The answer was simple: he had nowhere else to go. He had been appointed by Frederick I, who had valued scholarship and given him a post that should have secured his future. But Frederick William I saw no value in scholars. He tolerated von Gundling, but only as an object of ridicule. And outside of court, there was no patronage waiting for him, no position of dignity he could retreat to. His fate was either this—or obscurity and poverty.


And perhaps, deep down, he thought it would end differently. That if he endured long enough, if he remained compliant, the cruelty would pass. That he would outlast their amusement and eventually be respected for his knowledge. But cruelty does not tire. The more he endured, the more they despised him for it. They saw his suffering as proof of their own superiority, of the weakness of intellect before brute force.

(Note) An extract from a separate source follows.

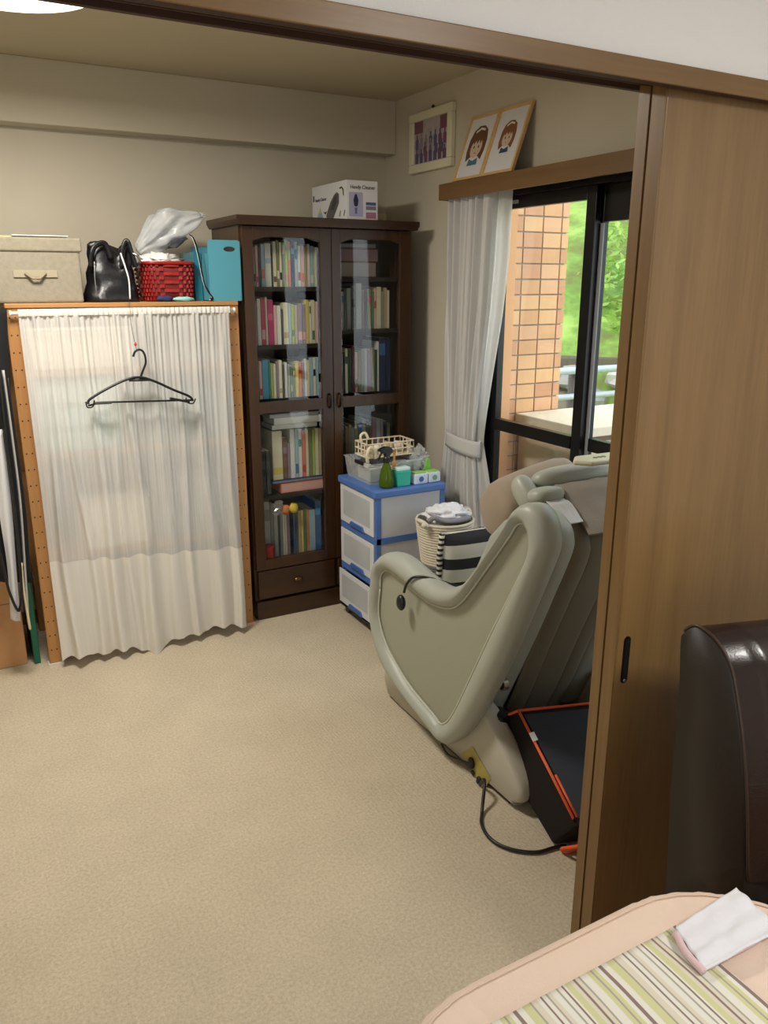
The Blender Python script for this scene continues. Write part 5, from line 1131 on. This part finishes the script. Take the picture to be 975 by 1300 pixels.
tag(MB().tube(spl([(bx_-0.10, by_-0.04, 0.570), (bx_-0.085, by_-0.055, 0.586), (bx_-0.05, by_-0.075, 0.572), (bx_, by_-0.09, 0.570), (bx_+0.06, by_-0.085, 0.574)], 6), 0.015, 10, flat=0.7).build('grey_cloth', mat('grey_knit', (132, 130, 138), 0.95, bump=0.8, bscale=200), smooth=True), 'grey knitted cloth edge around the white towel in the basket', 'cloth')
tag(BX(1.60, 1.84, 2.788, 2.795, 0.005, 0.335).build('card_sheet', mat('tan_card', (196, 164, 124), 0.8)), 'tan card sheet between the footstool and the drawer cart', 'card')

# =====================================================================
# BLACK AND ORANGE BAG, POWER CABLES
# =====================================================================
M_bagside = mat('dark_mesh_fabric', (34, 30, 26), 0.95, var=0.25, vscale=200, spec=0.2)
M_bagtop = mat('charcoal_fabric', (38, 42, 50), 0.85, bump=0.6, bscale=40)
M_orange = mat('orange_piping', (222, 92, 48), 0.6)
bg_ = thing('folding_bag', 'black padded folding seat with orange piping leaning behind the massage chair', 'bag', (1.5, 1.45, 0))
P1 = Vector((1.30, 1.393, 0.004)); P2 = Vector((1.3850,1.8432,0.1107)); P3_ = Vector((1.3700,1.6519,0.2676)); P4 = Vector((1.30, 1.304, 0.124)); W_ = Vector((0.435, -0.142, 0))
shr = Vector((0, -0.055, -0.030)); P2 = P2+shr*0.0; P3_ = P3_+shr*0.0
MB().corners([P1, P1+W_, P2+W_, P2, P4, P4+W_, P3_+W_, P3_]).build('pad', M_bagside, bg_, bevel=0.012, seg=3)
nrm = (P3_-P4).cross(W_).normalized(); nrm = nrm if nrm.z > 0 else -nrm
q = [P4+nrm*0.001, P4+W_+nrm*0.001, P3_+W_+nrm*0.001, P3_+nrm*0.001]
ins = [q[0]+Vector((0.012, 0, 0))+(P3_-P4)*0.05, q[1]-Vector((0.012, 0, 0))+(P3_-P4)*0.05, q[2]-Vector((0.012, 0, 0))-(P3_-P4)*0.05, q[3]+Vector((0.012, 0, 0))-(P3_-P4)*0.05]
MB().corners(ins+[p+nrm*0.003 for p in ins]).build('top_panel', M_bagtop, bg_)
e1 = P4.lerp(P3_, 0.06); 
MB().tube([e1+nrm*0.003, P4.lerp(P3_, 0.5)+nrm*0.004, P3_+nrm*0.003], 0.0042, 8).build('orange_piping', M_orange, bg_, smooth=True)
MB().tube([e1+nrm*0.003+Vector((0.012, 0, 0)), P4.lerp(P3_, 0.4)+nrm*0.004+Vector((0.012, 0, 0))], 0.0035, 8).build('orange_piping', M_orange, bg_, smooth=True)
MB().tube([P3_+nrm*0.003, P3_+W_+nrm*0.003], 0.0042, 8).build('orange_piping', M_orange, bg_, smooth=True)
MB().tube([P3_+nrm*0.003, P3_.lerp(P2, 0.5)+Vector((-0.003, 0, 0.003)), P2+Vector((-0.002, 0, 0))], 0.0038, 8).build('orange_piping', M_orange, bg_, smooth=True)
tq = P4.lerp(P3_, 0.74)+nrm*0.007
dirn = (P3_-P4).normalized()
MB().corners([tq+Vector((-0.006, 0, 0))-dirn*0.014, tq+Vector((0.012, 0, 0))-dirn*0.014, tq+Vector((0.012, 0, 0))+dirn*0.014, tq+Vector((-0.006, 0, 0))+dirn*0.014, tq+Vector((-0.006, 0, 0.002))-dirn*0.014, tq+Vector((0.012, 0, 0.002))-dirn*0.014, tq+Vector((0.012, 0, 0.002))+dirn*0.014, tq+Vector((-0.006, 0, 0.002))+dirn*0.014]).build('white_tag', M_white, bg_)
MB().tube(spl([P4+Vector((0.05, -0.006, -0.010)), P4+Vector((0.015, -0.012, -0.05)), P1+Vector((0.004, -0.035, 0.012)), P1+Vector((0.02, -0.045, 0.006)), P1+Vector((0.08, -0.05, 0.006))], 6), 0.0055, 8).build('orange_loop', M_orange, bg_, smooth=True)
MB().box(1.335, 1.385, 1.69, 1.76, 0.165, 0.235).build('strap_end', M_black, bg_, bevel=0.012)

pc = thing('power_cable', 'black power cable curling on the carpet below the massage chair', 'cable', (1.25, 1.45, 0))
MB().tube(spl([(1.2850,1.7142,0.0052), (1.262, 1.66, 0.06), (1.2117,1.5998,0.0100), (1.1771,1.5514,0.0070), (1.1650,1.4897,0.0070), (1.1875,1.4336,0.0070), (1.2399,1.3905,0.0070), (1.2975,1.3803,0.0070), (1.33, 1.37, 0.007)], 8), 0.0050, 8).build('flex', M_black, pc, smooth=True)
MB().tube(spl([(1.2750,1.9196,0.0378), (1.2820,1.8915,0.0131), (1.2860,1.8337,0.0247), (1.2860,1.7730,0.0458)], 6), 0.0035, 8).build('short_lead', M_black, pc, smooth=True)

# =====================================================================
# FOREGROUND: leather chair and dining table
# =====================================================================
M_brown = mat('dark_brown_leather', (38, 24, 20), 0.26, bump=0.12, bscale=300, coat=0.15)
M_brown2 = mat('dark_brown_leather_side', (32, 25, 17), 0.5, bump=0.12, bscale=300)
lc = thing('leather_dining_chair', 'dark brown leather high back chair at the right behind the table', 'chair', (1.4, 0.8, 0))
SP = [(0.843,0.406),(0.858,0.597),(0.865,0.789),(0.874,0.886),(0.870,0.907),(0.849,0.926),(0.820,0.923),(0.794,0.909),(0.769,0.880),(0.748,0.825),(0.727,0.754),(0.707,0.660),(0.684,0.519)]
SPn = spl([(p[0], p[1], 0) for p in SP], 4)
pol = [(p.x, p.y) for p in SPn]; pol = [(pol[0][0], 0.36)]+pol+[(pol[-1][0], 0.36)]
cy_ = sum(p[0] for p in pol)/len(pol)
YS = lambda x: -(x-1.08)*0.30
def crg(x, k): return [(x, p[0]+YS(x)+(cy_-p[0])*k*0.5, p[1]-(0.02*k if p[1] > 0.7 else 0)) for p in pol]
back = MB().loft([crg(1.080, 0.10), crg(1.084, 0.03), crg(1.092, 0.0), crg(1.62, 0.0), crg(1.63, 0.03), crg(1.634, 0.1)])
back.build('backrest', M_brown2, lc, smooth=True)
# front leather face, proud of the side shell
front = [p for p in SPn[20:]]
def ff(u, v):
    k = v*(len(front)-1); i = min(int(k), len(front)-2); p = front[i].lerp(front[i+1], k-i)
    bul = 0.016*math.sin(max(0, min(1, u*6 if u < 1/12 else (1-u)*6 if u > 11/12 else 1))*math.pi/2)
    return (1.086+0.54*u, p.x+YS(1.086+0.54*u)-bul*0.9-0.002, p.y+bul*0.5*(1-v))
MB().grid(ff, 60, 60).build('front_cover', M_brown, lc, smooth=True)
MB().tube([(1.084, p.x-0.002, p.y+0.002) for p in SPn[16:]], 0.0028, 6).build('edge_piping', mat('piping_brown', (58, 42, 32), 0.4), lc, smooth=True)
MB().prism([(1.085, 0.845), (1.085, 0.42), (1.56, 0.28), (1.63, 0.68)], 'Z', 0.34, 0.46).build('seat', M_brown, lc, bevel=0.03, seg=3)
for x in (1.10, 1.575):
    for y in (0.42, 0.79): BX(x, x+0.04, y, y+0.04, 0.0, 0.345).build('leg', M_walnut, lc)

TZt = 0.70
tbx = thing('dining_table', 'dining table with rounded corners under a peach tablecloth', 'table', (0.58, 0.0, 0))
def rr(x0, x1, y0, y1, r_, n_=12):
    pts = []
    for cx0, cy0, a0 in ((x1-r_, y1-r_, 0), (x0+r_, y1-r_, 90), (x0+r_, y0+r_, 180), (x1-r_, y0+r_, 270)):
        for k in range(n_+1): a = math.radians(a0+90*k/n_); pts.append((cx0+r_*math.cos(a), cy0+r_*math.sin(a)))
    return pts
tp = rr(0.262, 0.898, -0.60, 0.600, 0.19)
MB().prism(tp, 'Z', TZt-0.034, TZt-0.011).build('tabletop', M_pine_x, tbx)
for x, y in ((0.38, -0.45), (0.74, -0.45), (0.38, 0.42), (0.74, 0.42)): BX(x, x+0.05, y, y+0.05, -0.004, TZt-0.034).build('leg', M_pine, tbx)
M_peach = mat('peach_cloth', (230, 208, 190), 0.9, bump=0.3, bscale=400)
tcloth = thing('tablecloth', 'pale peach fitted tablecloth with gathered hem covering the dining table', 'tablecloth', (0.58, 0.0, 0.6))
rings = []
def ring_at(e, z, wv=0.0, zn=0.0):
    base_ = rr(0.262-e, 0.898+e, -0.60-e, 0.600+e, 0.19+e*0.9, 40); out = []
    for i, p in enumerate(base_):
        w_ = wv*(math.sin(i*1.3)+0.6*math.sin(i*2.9+1)); c0 = Vector((0.58, 0.0)); d = (Vector(p)-c0).normalized()
        out.append((p[0]+d.x*w_, p[1]+d.y*w_, z+zn*noise.noise(Vector((p[0]*9, p[1]*9, e*30)))+(0.006*noise.noise(Vector((i*0.33, 3.0, 0)))+0.003*noise.noise(Vector((i*0.9, 8.0, 0))) if -0.05 < e < -0.01 else 0)))
    return out
prof = [(-0.16, TZt+0.0005, 0, 0.0), (-0.12, TZt+0.0016, 0, 0.0030), (-0.08, TZt+0.0022, 0.0, 0.0028), (-0.045, TZt+0.0030, 0.0, 0.005), (-0.02, TZt+0.002, 0.0, 0.005), (-0.006, TZt+0.001, 0.0005, 0.002), (0.006, TZt-0.002, 0.0008, 0.001), (0.010, TZt-0.012, 0.001, 0.0), (0.012, TZt-0.05, 0.003, 0), (0.016, TZt-0.12, 0.006, 0), (0.018, TZt-0.17, 0.008, 0)]
MB().loft([ring_at(*p) for p in prof], caps=False).poly(ring_at(*prof[0])).build('cloth', M_peach, tcloth, smooth=True)
MB().tube([(p[0], p[1], p[2]+0.0006) for p in ring_at(-0.0035, TZt+0.0014, 0.0004, 0.002)], 0.0011, 5).build('hem_stitch', mat('peach_stitch', (222, 198, 178), 0.9), tcloth, smooth=True)
W_h, YG, PU, GR, CR = (228, 227, 216), (208, 208, 158), (140, 122, 116), (170, 165, 152), (218, 212, 194)
stp = []
seq = [(W_h, 3), (GR, 1), (W_h, 2), (PU, 1), (W_h, 1), (YG, 3), (CR, 2), (PU, 1), (CR, 2), (GR, 1), (W_h, 4), (YG, 2), (GR, 1), (YG, 2), (W_h, 2), (PU, 2), (W_h, 3), (YG, 4), (GR, 1), (CR, 3), (W_h, 2), (PU, 1), (W_h, 2), (GR, 1), (CR, 2)]
tot = sum(k for _, k in seq); acc = 0
for c_, k in seq: stp.append((acc/tot, c_)); acc += k
M_run = stripe_mat('runner_stripes', 'X', 0.128, stp, 0.9)
tag(MB().grid(lambda u, v: (0.315+0.413*u+0.002*noise.noise(Vector((0, v*6, 0))), -0.45+0.995*v, TZt+0.0070+0.0020*noise.noise(Vector((u*6, v*14, 3)))*1.0), 80, 120).build('striped_runner', M_run, smooth=True, solid=0.0016), 'green, white and taupe striped table runner laid on the peach tablecloth', 'table runner')
# folded handkerchief
M_hank = mat('white_gauze', (226, 228, 234), 0.9, bump=0.5, bscale=120, stretch=(1, 0.1, 1)); M_hpk = mat('pink_gauze', (222, 194, 196), 0.9)
hk_ = thing('folded_cloth', 'folded white gauze cloth with pink underside on the table corner', 'cloth', (0.78, 0.51, TZt+0.002))
def quad_sheet(p, z, amp, seed, n_=26):
    def fn(u, v):
        a = Vector(p[0]).lerp(Vector(p[1]), u); b = Vector(p[3]).lerp(Vector(p[2]), u); q = a.lerp(b, v)
        rip = amp*(noise.noise(Vector((u*5+seed, v*5, seed)))+0.5*math.sin(v*16+seed+2*u))
        return (q.x, q.y, z+rip)
    return MB().grid(fn, n_, n_)
A1, A2, A3, A4 = [(0.7151,0.5348), (0.8421,0.5449), (0.8287,0.4694), (0.6948,0.4742)]
quad_sheet([(A1[0], A1[1]), (A2[0], A2[1]), (A3[0], A3[1]), (A4[0], A4[1])], TZt+0.0175, 0.0022, 2).build('upper_fold', M_hank, hk_, smooth=True, solid=0.003)
B1, B2, B3, B4 = [(0.7072,0.5333), (0.8173,0.5355), (0.7966,0.4728), (0.7059,0.4746)]
quad_sheet([(B1[0], B1[1]), (B2[0], B2[1]), (B3[0], B3[1]), (B4[0], B4[1])], TZt+0.0125, 0.0015, 5).build('under_fold', M_hpk, hk_, smooth=True, solid=0.003)
MB().tube(spl([(A1[0]-0.003, A1[1]-0.004, TZt+0.0145), ((A1[0]+A4[0])/2-0.006, (A1[1]+A4[1])/2, TZt+0.015), (A4[0], A4[1], TZt+0.0145)], 6), 0.0048, 8).build('fold_edge', M_hpk, hk_, smooth=True)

At some point, he must have known there was no escape. No one at court took him seriously; no one saw him as anything but a joke. He had become trapped in a cycle of abuse that fed upon itself, where even his silence, his endurance, became another reason to despise him. The more he accepted, the more they heaped upon him. He had become the scholar who let himself be broken—and to the ruling class, there was no greater weakness than that.


But the king had made him a promise, one that he never let von Gundling forget. “You will not have a proper burial,” he had declared. It was a threat, a joke, and a certainty.


And when von Gundling finally died in 1731, the king kept his word. There would be no stately tomb, no ceremony of honor. Instead, his body was stuffed into a wine barrel and buried as a final insult. The man who had been forced to drink himself into foolishness was now entombed in a cask, his final resting place as much a mockery as his life had been.